▸ **Data provided**:
* * * * *

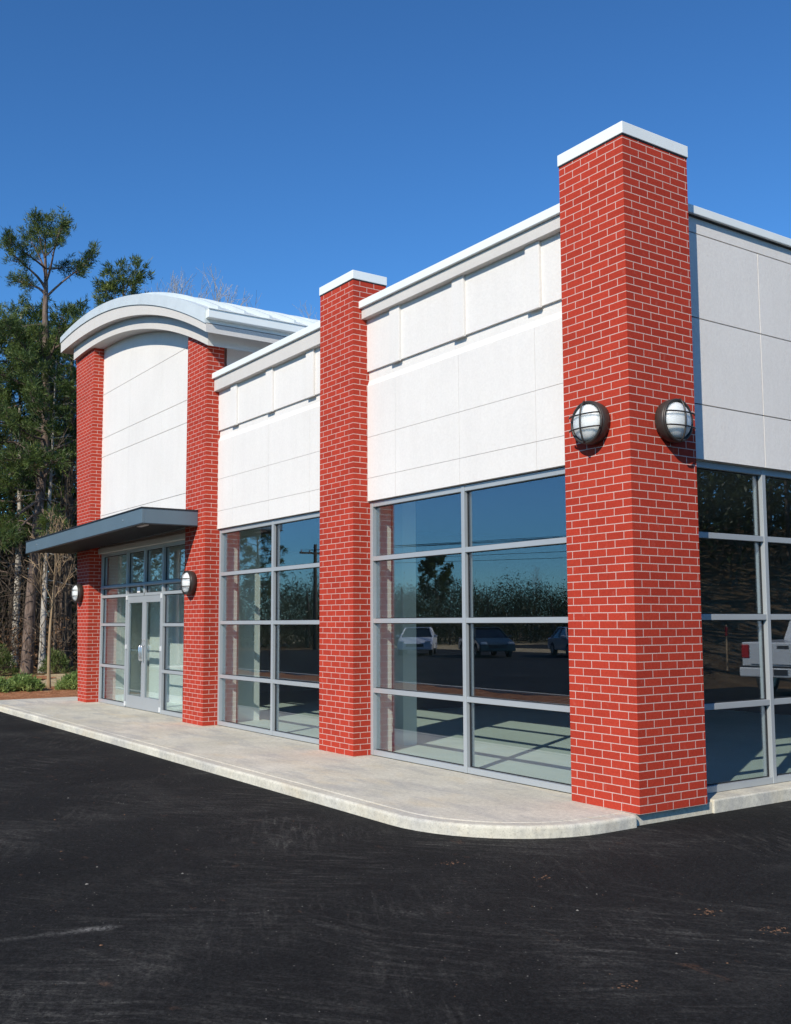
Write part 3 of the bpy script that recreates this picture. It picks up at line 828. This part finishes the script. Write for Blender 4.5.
def bare(h, r, seed, label, group, loc, bark='twig', name='bare_tree', depth=4, spread=.5, first=.35, twig=.006, up=.6, kids=4):
    rng = np.random.default_rng(seed)
    t = empty(name, (0,0,0), label=label, cat='tree', group=group)
    tk, br = MB(), MB()
    pts = trunk(tk, h, r, rng, .015, 12, 8)
    def grow(p0, d, ln, rad, lev):
        p1 = p0 + d*ln; q = bend(p0, p1, rng, -.15, 4, .08)
        br.tube(q, [max(twig*.7, rad*(1-.6*k/4)) for k in range(5)], 4 if lev < 2 else 3, cap=False)
        if lev >= depth: return
        for k in range(kids):
            tt = rng.uniform(.35, 1.); i = min(3, int(tt*4)); s0 = q[i].lerp(q[i+1], tt*4-i)
            dd = (d + Vector(rng.normal(size=3))*.55 + Vector((0,0,up*.35))).normalized()
            grow(s0, dd, ln*rng.uniform(.4, .68), max(twig, rad*.5), lev+1)
    nl = 11
    for k in range(nl):
        f = k/(nl-1); z = h*(first + (.96-first)*f); az = k*2.4+rng.uniform(-.4, .4)
        d = Vector((math.cos(az)*spread, math.sin(az)*spread, up+f*.4)).normalized()
        grow(along(pts, h, z), d, h*.26*(1.12-.7*f), r*.36*(1-.5*f), 2)
    tk.build('trunk', M[bark], t, smooth=True, recalc=False); br.build('branches', M[bark], t, recalc=False)
    t.location = loc; t.rotation_euler = (0,0,rng.uniform(0, 6)); return t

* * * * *

▸ **What this task involves**: Quote each line of the listing exactly, but leave the pictures out.

▸ **Answer to the problem**:
Write part 3 of the bpy script that recreates this picture. It picks up at line 828. This part finishes the script. Write for Blender 4.5.
def bare(h, r, seed, label, group, loc, bark='twig', name='bare_tree', depth=4, spread=.5, first=.35, twig=.006, up=.6, kids=4):
    rng = np.random.default_rng(seed)
    t = empty(name, (0,0,0), label=label, cat='tree', group=group)
    tk, br = MB(), MB()
    pts = trunk(tk, h, r, rng, .015, 12, 8)
    def grow(p0, d, ln, rad, lev):
        p1 = p0 + d*ln; q = bend(p0, p1, rng, -.15, 4, .08)
        br.tube(q, [max(twig*.7, rad*(1-.6*k/4)) for k in range(5)], 4 if lev < 2 else 3, cap=False)
        if lev >= depth: return
        for k in range(kids):
            tt = rng.uniform(.35, 1.); i = min(3, int(tt*4)); s0 = q[i].lerp(q[i+1], tt*4-i)
            dd = (d + Vector(rng.normal(size=3))*.55 + Vector((0,0,up*.35))).normalized()
            grow(s0, dd, ln*rng.uniform(.4, .68), max(twig, rad*.5), lev+1)
    nl = 11
    for k in range(nl):
        f = k/(nl-1); z = h*(first + (.96-first)*f); az = k*2.4+rng.uniform(-.4, .4)
        d = Vector((math.cos(az)*spread, math.sin(az)*spread, up+f*.4)).normalized()
        grow(along(pts, h, z), d, h*.26*(1.12-.7*f), r*.36*(1-.5*f), 2)
    tk.build('trunk', M[bark], t, smooth=True, recalc=False); br.build('branches', M[bark], t, recalc=False)
    t.location = loc; t.rotation_euler = (0,0,rng.uniform(0, 6)); return t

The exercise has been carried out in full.